Open Letter To My Exes



Dear Exes,

     First of all, thank you for the good times. We're not going to mention the bad. This is not a time for that. This isn't the time to talk about the reasons why it didn't work. Actually, this is a celebration of you. Your type. The infamous EX boyfriend. I'd like to take a moment of my time to thank you for the work that you've done in my life. I'll give you all (all 3 of you) your own special shoutout.

To #1 AKA Sweet High School Romance

    You taught me romantic love. How to love another person. You were my sweet high school romance in every sense of the word. I cried when we parted ways at nights. We held hands for the entirety of the football game, and couldn't look away from each other long enough to watch the movie. You were the first person outside of my family whose well-being was connected with my own. You were the first. I still think about you from time to time and worry whether you're doing well for yourself or not. You showed me what it meant to grow up and grow into love. But, as great as it was, you showed me that people can grow up and grow away from each other, too. Because of you I learned that it's okay to move on when the time is right. So, thank you, SHSR. For the gift of love.

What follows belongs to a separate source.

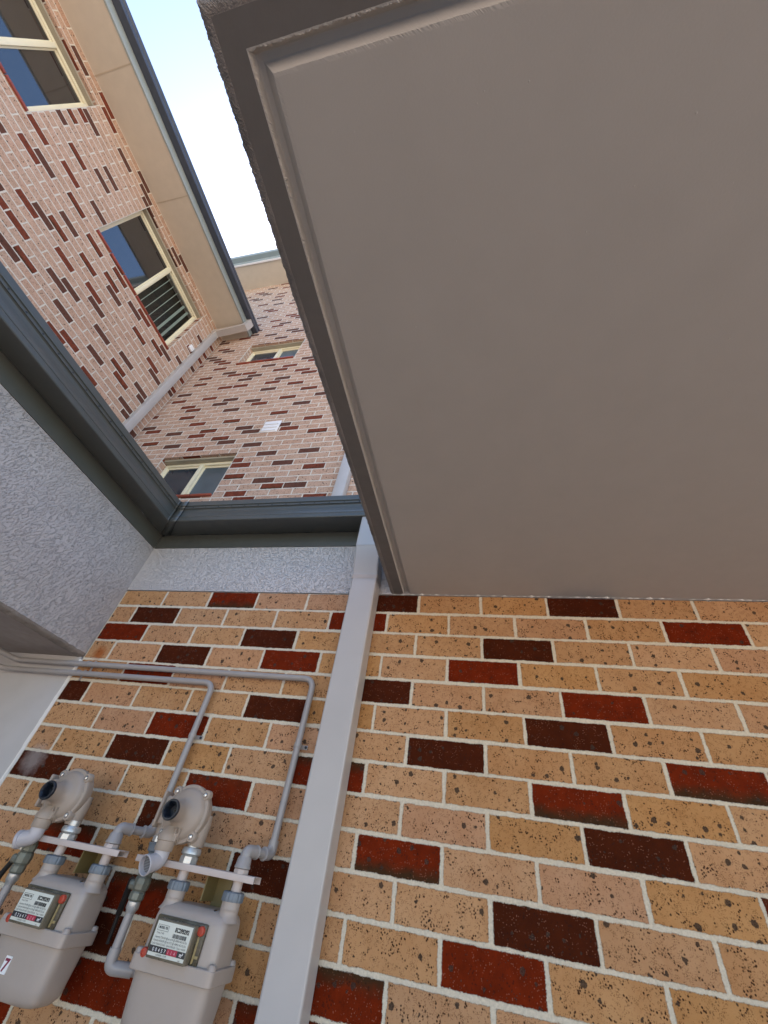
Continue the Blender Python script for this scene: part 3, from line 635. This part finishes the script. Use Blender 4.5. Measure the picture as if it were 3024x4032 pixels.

To #2 AKA You Don't Want Me To Give You A Nickname

     What did I learn from a relationship this chaotic? You taught me how to love myself. And, yes, I know you loved me in the way that you knew how, but, you taught me that a caged bird can't be happy. Because of you I learned how to understand the kind of love that I wanted for myself. You showed me how the wrong kind of love can be suffocating. Dangerous, like a knife to the throat. You showed me what love looks like when it wants to keep you to itself. You taught me the importance of being your own person, as a whole, before you can be someone else's. You taught me how to break free. YDWMTGYAN, thanks for such an important lesson.

To #3 AKA Mr. Right For Now
   
      The recent one. The one who is slowly leaving my thoughts. The one filled with the sweetest words and the deepest promises. You are teaching me me how to find the balance between loving another and loving myself. It's a process. You are teaching me that I can't hold on to something that's struggling to be let go. I'm learning that just giving isn't enough. Thanks to you, I've begun to recognize that I deserve to receive the same amount of love that I can give. After #2, you were like a breath of fresh air. You were so incredibly perfect for me...at the time. But, as I had already learned, people grow, either together of apart. For us it was the latter. I'm not bitter because I'm not the one for you. But, I'd be lying if I said I wasn't sad that I wasted so much time believing you were the one for me. But, all the same, MRFN, thank you so much. I'm glad I knew you, so that I could learn such a valuable lesson. Every day, I will remind myself of my worth. Because I deserve love without conditions, without compromises.

     So, exes...I celebrate the time I had with each of you, for better of for worse. I wish you all of the happiness in the world. You all contributed to the person that I am today, even though I'm still figuring that out. Thank you.